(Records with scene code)
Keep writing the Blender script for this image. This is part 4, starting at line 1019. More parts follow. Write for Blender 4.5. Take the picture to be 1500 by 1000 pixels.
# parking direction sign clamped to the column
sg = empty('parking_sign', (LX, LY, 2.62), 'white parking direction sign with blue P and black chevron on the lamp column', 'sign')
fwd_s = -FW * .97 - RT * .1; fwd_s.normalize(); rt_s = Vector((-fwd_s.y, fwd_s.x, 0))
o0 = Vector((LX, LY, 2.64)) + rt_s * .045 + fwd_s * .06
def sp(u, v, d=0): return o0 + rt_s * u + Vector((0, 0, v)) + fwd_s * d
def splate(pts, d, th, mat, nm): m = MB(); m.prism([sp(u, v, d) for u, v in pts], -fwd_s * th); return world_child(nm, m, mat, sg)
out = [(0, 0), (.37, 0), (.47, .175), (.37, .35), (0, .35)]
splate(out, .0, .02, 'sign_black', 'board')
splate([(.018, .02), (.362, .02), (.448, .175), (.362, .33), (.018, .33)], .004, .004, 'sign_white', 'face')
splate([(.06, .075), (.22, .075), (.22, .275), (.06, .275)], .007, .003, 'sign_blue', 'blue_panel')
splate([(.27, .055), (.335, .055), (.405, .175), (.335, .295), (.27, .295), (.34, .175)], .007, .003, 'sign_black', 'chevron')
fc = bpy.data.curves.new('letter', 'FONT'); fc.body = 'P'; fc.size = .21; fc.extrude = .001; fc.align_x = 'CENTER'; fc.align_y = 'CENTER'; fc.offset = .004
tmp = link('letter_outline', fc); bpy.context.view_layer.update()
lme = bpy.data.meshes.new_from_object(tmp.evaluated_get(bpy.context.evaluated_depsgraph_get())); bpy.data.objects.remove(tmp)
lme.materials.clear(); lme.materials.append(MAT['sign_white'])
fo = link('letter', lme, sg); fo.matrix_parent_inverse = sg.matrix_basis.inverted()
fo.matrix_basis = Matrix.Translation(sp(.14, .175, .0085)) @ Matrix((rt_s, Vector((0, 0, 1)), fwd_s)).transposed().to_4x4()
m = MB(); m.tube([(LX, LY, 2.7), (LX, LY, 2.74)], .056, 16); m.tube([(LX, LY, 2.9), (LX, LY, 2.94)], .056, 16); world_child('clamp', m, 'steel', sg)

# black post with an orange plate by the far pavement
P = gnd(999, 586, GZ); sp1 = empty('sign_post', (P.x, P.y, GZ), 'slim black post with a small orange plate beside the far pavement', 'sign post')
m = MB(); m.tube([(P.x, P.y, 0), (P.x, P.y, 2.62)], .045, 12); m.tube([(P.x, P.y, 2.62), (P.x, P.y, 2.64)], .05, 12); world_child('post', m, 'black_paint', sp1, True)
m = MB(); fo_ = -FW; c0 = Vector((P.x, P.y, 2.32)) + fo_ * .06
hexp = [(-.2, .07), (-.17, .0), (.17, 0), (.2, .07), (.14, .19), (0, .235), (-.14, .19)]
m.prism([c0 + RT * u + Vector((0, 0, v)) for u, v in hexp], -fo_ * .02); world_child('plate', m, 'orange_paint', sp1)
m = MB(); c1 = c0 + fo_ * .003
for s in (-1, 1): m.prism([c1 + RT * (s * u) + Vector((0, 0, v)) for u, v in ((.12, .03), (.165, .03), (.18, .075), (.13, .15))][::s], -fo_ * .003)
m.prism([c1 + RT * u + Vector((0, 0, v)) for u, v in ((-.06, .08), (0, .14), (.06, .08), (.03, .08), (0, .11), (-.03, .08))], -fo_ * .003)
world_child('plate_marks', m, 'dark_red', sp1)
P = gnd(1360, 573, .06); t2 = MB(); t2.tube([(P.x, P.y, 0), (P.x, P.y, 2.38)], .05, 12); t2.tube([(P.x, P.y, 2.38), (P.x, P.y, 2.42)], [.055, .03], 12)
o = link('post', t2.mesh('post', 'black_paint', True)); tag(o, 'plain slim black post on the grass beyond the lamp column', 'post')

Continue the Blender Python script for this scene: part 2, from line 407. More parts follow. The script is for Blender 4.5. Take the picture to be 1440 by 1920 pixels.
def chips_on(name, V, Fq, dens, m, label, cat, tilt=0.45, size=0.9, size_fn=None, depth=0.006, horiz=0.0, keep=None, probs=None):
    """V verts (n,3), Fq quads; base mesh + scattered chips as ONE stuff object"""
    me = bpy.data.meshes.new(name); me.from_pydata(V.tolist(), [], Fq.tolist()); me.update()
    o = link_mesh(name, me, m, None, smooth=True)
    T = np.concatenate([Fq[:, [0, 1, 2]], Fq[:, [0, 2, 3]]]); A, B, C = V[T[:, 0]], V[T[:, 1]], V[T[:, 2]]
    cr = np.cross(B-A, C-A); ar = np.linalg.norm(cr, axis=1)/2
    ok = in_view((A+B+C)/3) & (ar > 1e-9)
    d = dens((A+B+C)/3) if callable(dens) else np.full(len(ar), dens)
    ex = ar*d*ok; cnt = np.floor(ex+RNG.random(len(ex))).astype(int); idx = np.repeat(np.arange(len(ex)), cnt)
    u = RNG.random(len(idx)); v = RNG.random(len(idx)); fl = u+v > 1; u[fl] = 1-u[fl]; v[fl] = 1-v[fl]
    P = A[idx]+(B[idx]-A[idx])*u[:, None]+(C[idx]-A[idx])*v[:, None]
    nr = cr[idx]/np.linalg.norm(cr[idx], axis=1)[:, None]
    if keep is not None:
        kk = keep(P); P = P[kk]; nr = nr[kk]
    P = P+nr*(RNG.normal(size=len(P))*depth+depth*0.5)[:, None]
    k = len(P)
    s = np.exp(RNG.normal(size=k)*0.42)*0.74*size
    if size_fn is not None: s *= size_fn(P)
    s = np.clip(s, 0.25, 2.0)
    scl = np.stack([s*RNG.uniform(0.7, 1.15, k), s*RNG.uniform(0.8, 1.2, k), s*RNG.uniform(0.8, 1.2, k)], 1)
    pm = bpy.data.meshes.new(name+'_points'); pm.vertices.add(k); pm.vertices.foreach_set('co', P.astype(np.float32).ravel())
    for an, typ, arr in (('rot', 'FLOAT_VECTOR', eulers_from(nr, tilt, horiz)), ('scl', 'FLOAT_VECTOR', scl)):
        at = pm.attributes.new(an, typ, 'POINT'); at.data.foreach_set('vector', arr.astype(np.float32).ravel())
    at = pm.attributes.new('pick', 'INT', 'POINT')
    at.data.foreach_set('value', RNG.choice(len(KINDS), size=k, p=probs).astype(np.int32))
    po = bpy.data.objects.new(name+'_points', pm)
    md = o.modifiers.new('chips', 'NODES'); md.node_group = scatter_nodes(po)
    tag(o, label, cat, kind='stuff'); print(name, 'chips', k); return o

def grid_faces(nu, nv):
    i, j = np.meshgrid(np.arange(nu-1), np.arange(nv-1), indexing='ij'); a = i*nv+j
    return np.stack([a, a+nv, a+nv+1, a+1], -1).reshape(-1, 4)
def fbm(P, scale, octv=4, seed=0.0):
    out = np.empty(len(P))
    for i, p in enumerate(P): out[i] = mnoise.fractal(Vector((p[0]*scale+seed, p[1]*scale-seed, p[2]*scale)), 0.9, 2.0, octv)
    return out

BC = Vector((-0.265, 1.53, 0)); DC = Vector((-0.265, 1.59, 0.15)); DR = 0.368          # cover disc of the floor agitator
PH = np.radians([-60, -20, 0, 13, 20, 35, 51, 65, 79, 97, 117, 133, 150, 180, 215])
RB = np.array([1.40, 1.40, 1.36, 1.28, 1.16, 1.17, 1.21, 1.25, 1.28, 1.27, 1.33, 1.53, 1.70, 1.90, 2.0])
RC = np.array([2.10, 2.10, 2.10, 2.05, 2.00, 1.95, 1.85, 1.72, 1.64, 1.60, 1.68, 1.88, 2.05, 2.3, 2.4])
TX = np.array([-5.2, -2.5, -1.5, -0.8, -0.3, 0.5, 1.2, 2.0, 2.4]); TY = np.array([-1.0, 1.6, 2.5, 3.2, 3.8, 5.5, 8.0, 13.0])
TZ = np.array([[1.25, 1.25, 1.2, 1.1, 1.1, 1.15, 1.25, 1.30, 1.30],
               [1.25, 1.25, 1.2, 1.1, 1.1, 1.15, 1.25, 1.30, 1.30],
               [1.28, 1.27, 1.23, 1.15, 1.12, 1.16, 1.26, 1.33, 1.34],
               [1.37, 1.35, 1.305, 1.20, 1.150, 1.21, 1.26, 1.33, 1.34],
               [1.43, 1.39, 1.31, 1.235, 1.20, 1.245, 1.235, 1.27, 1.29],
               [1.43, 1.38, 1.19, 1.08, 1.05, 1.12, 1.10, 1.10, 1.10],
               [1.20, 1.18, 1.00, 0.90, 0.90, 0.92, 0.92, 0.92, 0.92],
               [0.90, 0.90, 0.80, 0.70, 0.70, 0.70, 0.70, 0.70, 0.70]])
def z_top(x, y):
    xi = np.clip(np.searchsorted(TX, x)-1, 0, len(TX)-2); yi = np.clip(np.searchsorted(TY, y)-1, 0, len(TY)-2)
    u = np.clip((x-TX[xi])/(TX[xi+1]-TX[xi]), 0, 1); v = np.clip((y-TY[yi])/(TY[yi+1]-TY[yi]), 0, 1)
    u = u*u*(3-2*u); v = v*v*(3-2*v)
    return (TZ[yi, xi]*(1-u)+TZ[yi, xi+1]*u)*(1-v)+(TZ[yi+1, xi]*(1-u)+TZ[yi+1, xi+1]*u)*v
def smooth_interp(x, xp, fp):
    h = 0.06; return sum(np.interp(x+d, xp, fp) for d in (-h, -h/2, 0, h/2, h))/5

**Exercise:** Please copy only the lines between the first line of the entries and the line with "m = MB(); m.tube([(LX, LY, 2.7), (LX, LY, 2.74)], .056, 16);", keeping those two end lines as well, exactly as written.

**Correct response:**
Keep writing the Blender script for this image. This is part 4, starting at line 1019. More parts follow. Write for Blender 4.5. Take the picture to be 1500 by 1000 pixels.
# parking direction sign clamped to the column
sg = empty('parking_sign', (LX, LY, 2.62), 'white parking direction sign with blue P and black chevron on the lamp column', 'sign')
fwd_s = -FW * .97 - RT * .1; fwd_s.normalize(); rt_s = Vector((-fwd_s.y, fwd_s.x, 0))
o0 = Vector((LX, LY, 2.64)) + rt_s * .045 + fwd_s * .06
def sp(u, v, d=0): return o0 + rt_s * u + Vector((0, 0, v)) + fwd_s * d
def splate(pts, d, th, mat, nm): m = MB(); m.prism([sp(u, v, d) for u, v in pts], -fwd_s * th); return world_child(nm, m, mat, sg)
out = [(0, 0), (.37, 0), (.47, .175), (.37, .35), (0, .35)]
splate(out, .0, .02, 'sign_black', 'board')
splate([(.018, .02), (.362, .02), (.448, .175), (.362, .33), (.018, .33)], .004, .004, 'sign_white', 'face')
splate([(.06, .075), (.22, .075), (.22, .275), (.06, .275)], .007, .003, 'sign_blue', 'blue_panel')
splate([(.27, .055), (.335, .055), (.405, .175), (.335, .295), (.27, .295), (.34, .175)], .007, .003, 'sign_black', 'chevron')
fc = bpy.data.curves.new('letter', 'FONT'); fc.body = 'P'; fc.size = .21; fc.extrude = .001; fc.align_x = 'CENTER'; fc.align_y = 'CENTER'; fc.offset = .004
tmp = link('letter_outline', fc); bpy.context.view_layer.update()
lme = bpy.data.meshes.new_from_object(tmp.evaluated_get(bpy.context.evaluated_depsgraph_get())); bpy.data.objects.remove(tmp)
lme.materials.clear(); lme.materials.append(MAT['sign_white'])
fo = link('letter', lme, sg); fo.matrix_parent_inverse = sg.matrix_basis.inverted()
fo.matrix_basis = Matrix.Translation(sp(.14, .175, .0085)) @ Matrix((rt_s, Vector((0, 0, 1)), fwd_s)).transposed().to_4x4()
m = MB(); m.tube([(LX, LY, 2.7), (LX, LY, 2.74)], .056, 16); m.tube([(LX, LY, 2.9), (LX, LY, 2.94)], .056, 16); world_child('clamp', m, 'steel', sg)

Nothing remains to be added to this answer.